Final Fantasy publisher Square Enix isn't doing so great right now financially, and key franchises aren't meeting expectations.
Square Enix's nine-month earnings show a company in decline. Luckily it has the massive success of Kingdom Hearts III to surge Q4 earnings, but for the first three quarters the publisher didn't fare as well as it wanted to.
The company saw multiple drops in revenue across the board. Operating profit for the first nine months was down by a whopping 65% to 11.7 billion yen, total income was down by 54% to 15.9 billion yen, and total profits Square Enix raked in were down a big 60% to 8.9 billion yen.
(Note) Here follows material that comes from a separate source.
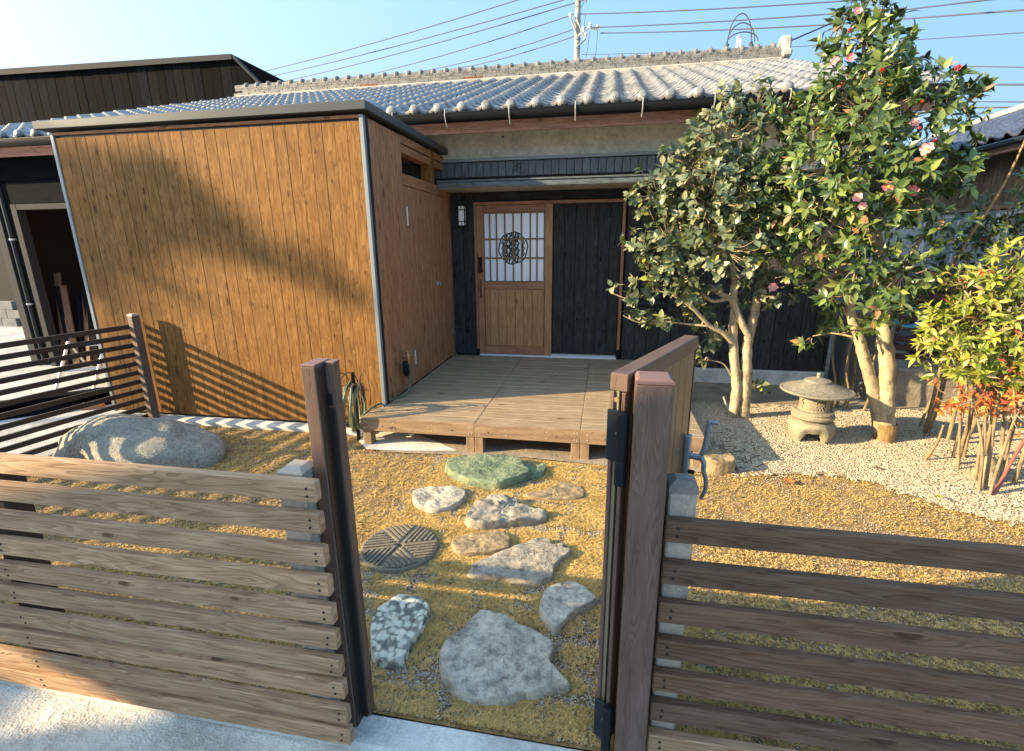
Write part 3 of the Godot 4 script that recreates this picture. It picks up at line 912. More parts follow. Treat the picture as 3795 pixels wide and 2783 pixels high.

This is comparitive performance, of course, and Square Enix's FY2018 was stronger with multiple MMO expansions, strong smartphone game earnings, and great sales of games like NieR: Automata, various Kingdom Hearts re-releases, and Dragon Quest titles. So this decline is natural given the publisher's leaner release slate and decline in smartphone revenues, but the games it did manage to ship missed expectations.
Square Enix President Yosuke Matsuda recently confirmed both Just Cause 4 and Rise of the Tomb Raider raised game sales, but they didn't hit their respective targets.
"Our 3Q plan was premised on the HD Games sub‐segment offsetting sluggishness in the Games for Smart Devices/PC Browsers sub‐segment, but results were disappointing as we sold fewer copies of the HD game "JUST CAUSE 4" on launch than we had expected. Both net sales and operating income declined YoY at the Digital Entertainment segment," Mr. Matsuda said in the earnings brief.
"3Q at the HD Games sub‐segment was marked by growth in the holiday season of digital sales, especially of "SHADOW OF THE TOMB RAIDER," and by the launch of "DRAGON QUEST BUILDERS 2."
"Meanwhile, while we released "JUST CAUSE 4," we sold fewer units on launch than we had anticipated and were therefore unable to offset charges such as the amortization of development costs."
The company says Kingdom Hearts III's huge sales will propel it to strong Q4 earnings and help prep next year's business model. Speaking of which, the publisher plans to consolidate its development teams and streamline its current 11 dev teams into 4 cohesive and synergized branches.
It's highly unlikely this restructuring will negatively affect big projects like the Final Fantasy VII: Remake and the massive new Avengers game that Square Enix is making for Marvel.
With these and other projects in tow, Square Enix's future roadmap is far from bleak. But for right now it's not doing too well and I hope the Final Fantasy-maker can find its chocobo legs quite soon.